Le
président français a déclaré hier
soir avoir évoqué avec son homologue tunisien, Zine
el-Abidine Ben Ali, le cas de l'avocate Radia Nasraoui, en grève
de la faim, mais a minimisé les atteintes aux droits de
l'homme en Tunisie.
Tunis : de notre envoyé spécial
Pierre Rousselin
Au premier jour de sa visite d'Etat à
Tunis, Jacques Chirac a rendu hommage hier au «miracle tunisien»
et à la «réussite» économique
et sociale du président Zine el-Abidine Ben Ali, et s'est
attaché à minimiser la controverse sur les droits
de l'homme.
«Le premier des droits de l'homme, a relevé
le président de la République lors d'une conférence
de presse, c'est de manger, d'être soigné et de recevoir
une éducation, et d'avoir un habitat. De ce point de vue,
la Tunisie est très en avance sur beaucoup d'autres pays.
Nous avons chacun nos critères d'appréciation, et
je souhaite que le caractère libéral et respectueux
des libertés soit de plus en plus affirmé. Ce dont
je ne doute pas, d'ailleurs.» Le président de la
République a indiqué qu'il avait évoqué
avec le président Ben Ali le cas de l'avocate Radia Nasraoui,
en grève de la faim depuis le 15 octobre. Il a émis
l'espoir que «cette affaire trouve rapidement une issue»
et a souligné que des grèves de la faim avaient
lieu «aussi en France».
Lors du dîner officiel, Jacques Chirac
s'est ensuite adressé à son hôte pour rendre
hommage au «miracle tunisien», et pour «saluer
la réussite de (son) action au service des Tunisiens. En
désamorçant la frustration et le sentiment d'injustice,
elle constitue le meilleur antidote aux poisons de notre temps
que sont le fanatisme et l'extrémisme». «Vous
avez fait reculer la pauvreté et l'exclusion, ouvrant ainsi
la voie au renforcement de l'Etat de droit et à la consolidation
de la démocratie. Car, comme la modernisation, l'aspiration
démocratique est de tous les lieux et de tous les temps.»

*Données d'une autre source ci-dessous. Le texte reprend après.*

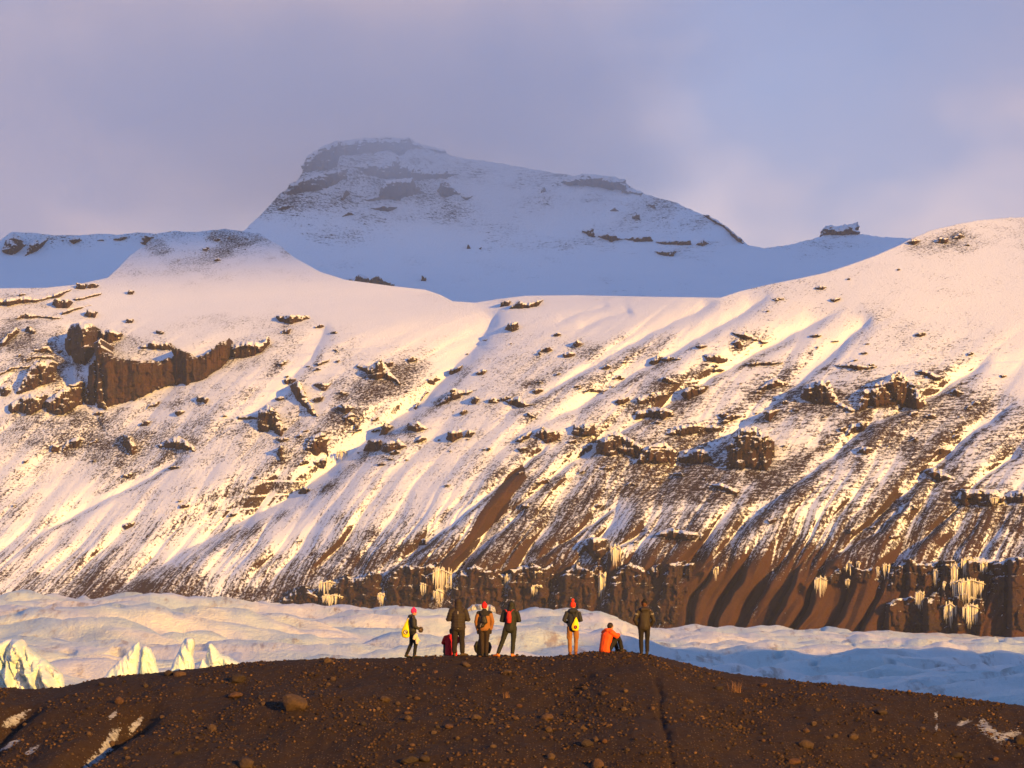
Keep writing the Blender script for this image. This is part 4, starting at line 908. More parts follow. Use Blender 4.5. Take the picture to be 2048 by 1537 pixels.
def gravel():
    """the countless pebbles of the moraine, one mass"""
    ico = bpy.data.meshes['stone_5']
    g = np.random.default_rng(3)
    t = (1 + 5 ** 0.5) / 2
    BV = np.array([(-1, t, 0), (1, t, 0), (-1, -t, 0), (1, -t, 0), (0, -1, t), (0, 1, t), (0, -1, -t), (0, 1, -t), (t, 0, -1), (t, 0, 1), (-t, 0, -1), (-t, 0, 1)]) / 1.9
    BF = np.array([(0, 11, 5), (0, 5, 1), (0, 1, 7), (0, 7, 10), (0, 10, 11), (1, 5, 9), (5, 11, 4), (11, 10, 2), (10, 7, 6), (7, 1, 8), (3, 9, 4), (3, 4, 2), (3, 2, 6), (3, 6, 8), (3, 8, 9), (4, 9, 5), (2, 4, 11), (6, 2, 10), (8, 6, 7), (9, 8, 1)])
    N = 22000
    x = g.uniform(-17.5, 17.5, N * 2); y = g.uniform(78, 95.0, N * 2)
    d = fbm(x / 2.2, y / 3.0, 3, 520) + 0.25 * np.exp(-((x + 0.4) / 5) ** 2) * (y < 88)
    k = np.argsort(-(d + 0.5 * g.random(N * 2)))[:N]; x, y = x[k], y[k]
    s = 0.009 + 0.05 * g.random(N) ** 3.7
    z = moraine_z(x, y) + s * 0.25
    V = BV[None] * (1 + 0.5 * (g.random((N, 12, 1)) - 0.5)) * s[:, None, None] * (1 + 0.5 * (g.random((N, 1, 3)) - 0.5)) * np.array([1.1, 1.1, 0.8])
    V += np.stack([x, y, z], -1)[:, None, :]
    Fc = (BF[None] + (np.arange(N) * 12)[:, None, None]).reshape(-1, 3)
    tone = np.repeat(g.random(N), 12)
    me = raw_mesh('gravel', V.reshape(-1, 3), Fc, 3, False, {'tone': tone})
    tt = NT('gravel_stone'); r = tt.node('ShaderNodeValToRGB'); tt.link(tt.attr('tone'), r.inputs[0]); e = r.color_ramp.elements
    e[0].color = (0.020, 0.011, 0.007, 1); e[1].color = (0.16, 0.085, 0.042, 1); e[1].position = 1
    a = r.color_ramp.elements.new(0.6); a.color = (0.050, 0.027, 0.015, 1); a = r.color_ramp.elements.new(0.9); a.color = (0.080, 0.042, 0.023, 1)
    o = obj('gravel', me, tt.done(r.outputs[0], 0.9, None, 0.2)); tag(o, 'loose brown gravel strewn over the moraine slope', kind='stuff')
gravel()

# dry grass on the slope
def grass(px, py, w, h, n, label):
    c = hit(px, py); m = c.y / F; V, Q = [], []
    for k in range(n):
        a = rnd.uniform(0, 6.28); b = Vector((rnd.gauss(0, .18) * w * m, rnd.gauss(0, .18) * w * m, 0)); L = h * m * rnd.uniform(.5, 1.1); ln = rnd.uniform(.1, .9) * w * m * .6
        dx, dy = math.cos(a) * ln, math.sin(a) * ln; tw = 0.005
        i = len(V)
        for t in (0, .4, .75, 1):
            q = b + Vector((dx * t * t, dy * t * t, L * (t - 0.25 * t * t))); ww = tw * (1 - t * .85)
            V += [q + Vector((-ww * math.sin(a), ww * math.cos(a), 0)), q + Vector((ww * math.sin(a), -ww * math.cos(a), 0))]
        for j in range(3): Q.append((i + 2 * j, i + 2 * j + 1, i + 2 * j + 3, i + 2 * j + 2))
    t = bpy.data.materials.get('dry_grass')
    if not t:
        tt = NT('dry_grass'); t = tt.done(tt.mix(tt.noise(tt.objco(), 30), (0.14, 0.058, 0.020), (0.36, 0.18, 0.065)), 0.8)
    tag(obj('grass_tuft', raw_mesh('grass_tuft', np.array([tuple(v) for v in V]), np.array(Q)), t, None, (c.x, c.y, c.z - 0.02)), label, 'grass', 'dry grass tufts')
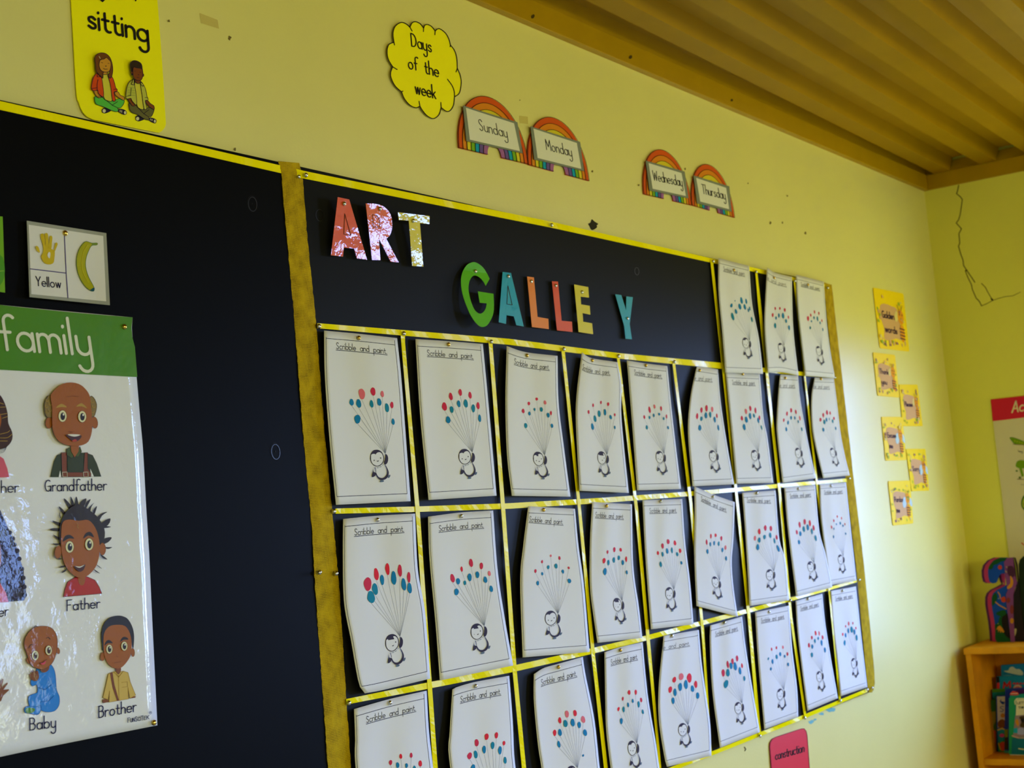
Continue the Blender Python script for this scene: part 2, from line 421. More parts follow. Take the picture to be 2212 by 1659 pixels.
# marks on the plaster
A = Art(wall_surf(-WALL_Y), .0003)
def blob(A, cx, cy, r, m, asp=1, n=11, rough=.4):
    A.fill(smooth_curve([(cx+r*asp*(1+random.uniform(-rough, rough))*math.cos(2*math.pi*k/n), cy+r*(1+random.uniform(-rough, rough))*math.sin(2*math.pi*k/n)) for k in range(n)], True, 3), m)
blob(A, 1280, 487, 10, ink('soot', 45, 42, 22), 1.05)
for (x, y, r) in ((496, 82, 4.5), (1690, 481, 2.5), (1664, 481, 3), (1740, 503, 3), (1123, 216, 1.5), (1280, 370, 3), (1480, 365, 2), (1616, 396, 1.6), (1701, 423, 1.8), (365, 45, 3), (508, 322, 3), (1380, 400, 2)):
    blob(A, x, y, r, ink('wall_spot', 118, 104, 52), .7)
A.build('wall_mark', wall_left)
A = Art(wall_surf(-WALL_Y), .0003)
Z = crop(1550, 1480, 5.53)
for (x, y, r) in ((1340, 298, 26), (1240, 345, 14), (1120, 440, 20), (1165, 410, 12), (1385, 290, 14)):
    p = Z([(x, y)])[0]; blob(A, p[0], p[1], r/5.53, ink('teal_smudge', 120, 182, 186), 1.9)
A.stroke(Z([(322, 740), (338, 765), (328, 785)]), 1.6, ink('soot', 45, 42, 22))
A.build('paint_smudge', wall_left)
A = Art(wall_surf(-WALL_Y), .0002)
A.fill([(431, 28), (470, 43), (473, 62), (434, 50)], ink('tape_stain', 205, 190, 112))
A.fill([(1122, 250), (1140, 252), (1141, 268), (1123, 266)], ink('tape_stain', 205, 190, 112))
A.build('tape_stain', wall_left)
A = Art(end_surf(-.0002), .0003)
Z = crop(2000, 380, 5.53); CR = ink('crack_line', 70, 62, 28)
for pts, wd in (([(392, 112), (380, 170), (367, 213), (408, 245), (435, 280), (425, 360), (408, 470), (390, 525), (363, 562), (425, 632), (395, 690), (405, 800), (390, 840), (415, 930), (445, 1010), (450, 1070), (490, 1130), (545, 1210), (585, 1270)], 1.9),
                ([(470, 1130), (500, 1210), (545, 1300), (553, 1350), (600, 1460), (640, 1500), (665, 1552)], 1.7),
                ([(665, 1552), (720, 1530), (800, 1487), (770, 1440), (735, 1380), (710, 1330), (665, 1285)], 1.3),
                ([(800, 1487), (885, 1458), (960, 1440), (1040, 1432), (1130, 1388)], 1.0)):
    A.stroke(Z(pts), wd, CR)
A.ellipse(*Z([(790, 1475)])[0], 4, 2, CR, 50); A.ellipse(*Z([(485, 1130)])[0], 2.4, 1.6, CR)
A.build('crack', wall_back)

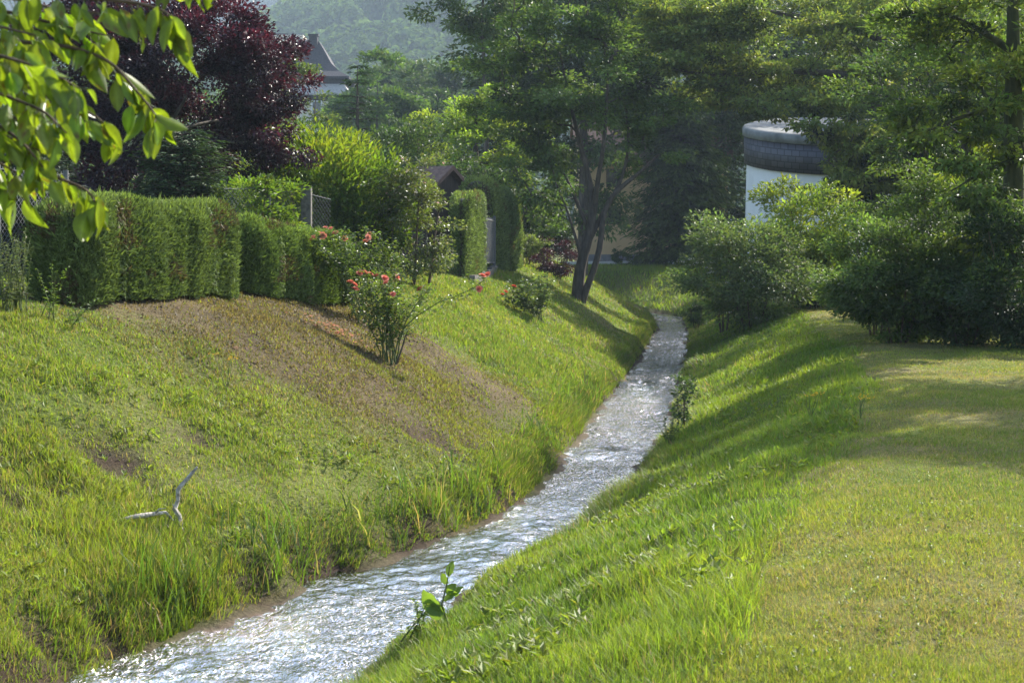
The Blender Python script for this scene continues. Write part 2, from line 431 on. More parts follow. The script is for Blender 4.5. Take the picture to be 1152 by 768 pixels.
# ------------------------------------------------------------------ grass
def blades(name, x, y, h, wd, col, mat, lean=.5, seg=2, z=None, az=None, flat=0.0):
    n = len(x); z = ground_z(x, y) - .01 if z is None else z
    az = rng.uniform(0, 2 * math.pi, n) if az is None else az
    ld = np.stack([np.cos(az), np.sin(az)], 1)
    fa = az + rng.normal(math.pi / 2, .5, n)
    sd = np.stack([np.cos(fa), np.sin(fa)], 1)
    lam = lean * rng.uniform(.15, 1.2, n)
    base = np.stack([x, y, z], 1)
    ts = [0, .5, 1] if seg == 2 else [0, 1]
    rows = []
    for tt in ts:
        c = base.copy(); c[:, :2] += ld * (h * lam * tt ** 1.8)[:, None]; c[:, 2] += h * (tt - flat * tt * tt) * np.sqrt(np.maximum(1 - (.6 * lam * tt) ** 2, .15))
        ww = wd * (1 if tt == 0 else .8 if tt < 1 else 0)
        rows.append((c, ww))
    mb = MB(); V = []
    if seg == 2:
        for k in (0, 1):
            c, ww = rows[k]; o = np.zeros_like(c); o[:, :2] = sd * np.reshape(ww, (-1, 1)) * .5
            V += [c - o, c + o]
        V.append(rows[2][0])
        V = np.stack(V, 1).reshape(-1, 3); i = np.arange(n)[:, None] * 5
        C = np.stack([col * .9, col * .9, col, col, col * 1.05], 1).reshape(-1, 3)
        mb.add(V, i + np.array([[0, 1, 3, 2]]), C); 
        # triangle tips share the same verts
        mb.f.append((i + np.array([[2, 3, 4]]), 0, True))
    else:
        c, ww = rows[0]; o = np.zeros_like(c); o[:, :2] = sd * np.reshape(ww, (-1, 1)) * .5
        V = np.stack([c - o, c + o, rows[1][0]], 1).reshape(-1, 3); i = np.arange(n)[:, None] * 3
        mb.add(V, i + np.array([[0, 1, 2]]), np.repeat(col, 3, 0))
    return tag(mb.build(name, mat), None, None, kind='stuff')

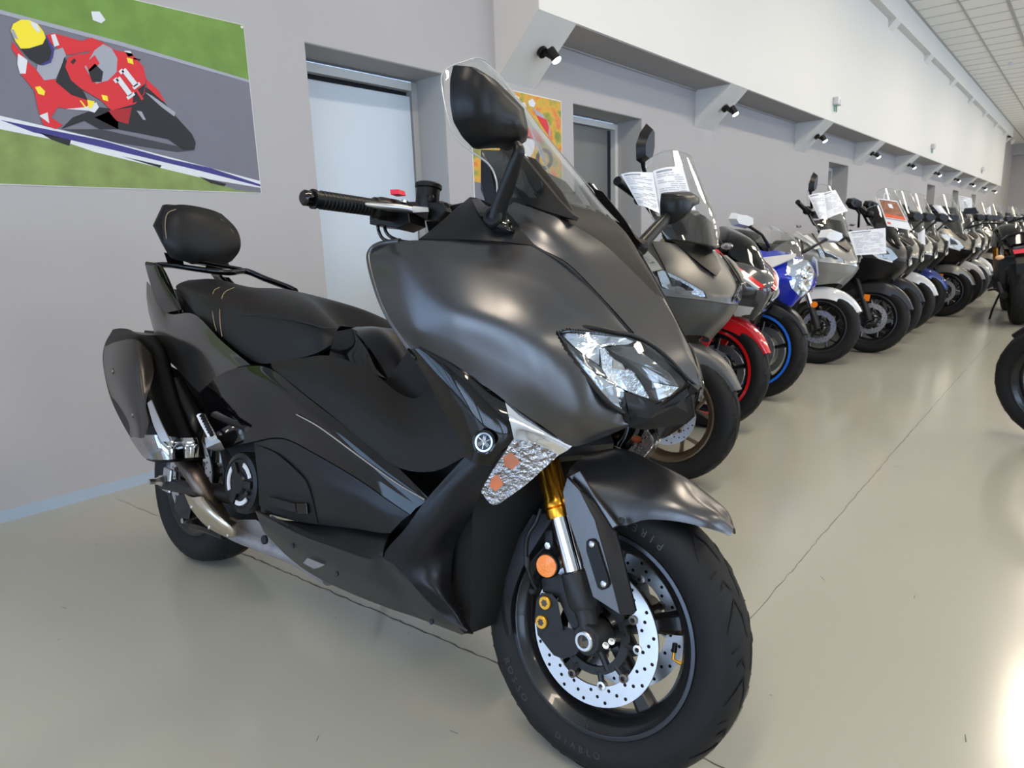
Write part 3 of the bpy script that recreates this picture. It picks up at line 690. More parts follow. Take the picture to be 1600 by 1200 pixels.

Arrivé en retard sur le programme, à
cause de l'arrêt qu'il avait fait à Marseille pour
s'enquérir du sort des victimes des inondations, Jacques
Chirac était encore impressionné par «la mobilisation
tout à fait remarquable» à laquelle il avait
assisté dans le sud de la France. Le chef de l'Etat a dû
renoncer au bain de foule qui était prévu le long
de l'avenue Habib Bourguiba, au centre de Tunis, et qui devait
être l'occasion de vérifier sa popularité
auprès de la population des pays arabes, déjà
manifeste lors de ses visites d'Etat en Algérie, en mars
dernier, et au Maroc, en octobre.
Le chef de l'Etat et Mme Bernadette Chirac ont
dû se contenter d'une réception très protocolaire
à l'aéroport. La présence de Claudia Cardinale,
«ravie de revenir au pays», et celle d'une importante
délégation d'hommes d'affaires témoignaient
cependant de la proximité entre les deux pays.
La visite d'Etat sera suivie d'un sommet
du «Dialogue 5 + 5» entre les pays de l'Europe du
Sud (France, Espagne, Italie, Portugal et Malte) et les pays d'Afrique
du Nord (Maroc, Algérie, Tunisie, Libye et Mauritanie).
Ce sommet, le premier du genre, doit évoquer l'immigration
clandestine et la lutte contre le terrorisme. Il risque d'être
marqué par le différend franco-libyen à propos
de l'indemnisation des victimes de l'attentat contre le DC 10
d'UTA, en 1989. Alors que les familles des victimes ont annoncé
que les Libyens avaient rompu les négociations et ont demandé
à M. Chirac d'intervenir auprès de Mouammar Kadhafi,
le président s'est montré optimiste. Il a appelé
de ses voeux «une solution honorable pour chacun».
«Je souhaite qu'on y arrive, et je pense qu'on y arrivera»,
a-t-il dit.
Jacques Chirac n'a pas pris ombrage de la tournée
éclair entreprise au Maghreb au même moment par le
secrétaire d'Etat américain, Colin Powell. «Je
n'y vois aucune espèce de concurrence mais une sorte de
complémentarité», a-t-il dit, en exprimant
l'espoir que les Etats-Unis puissent aider, comme la France et
l'Europe, à l'unification du Maghreb.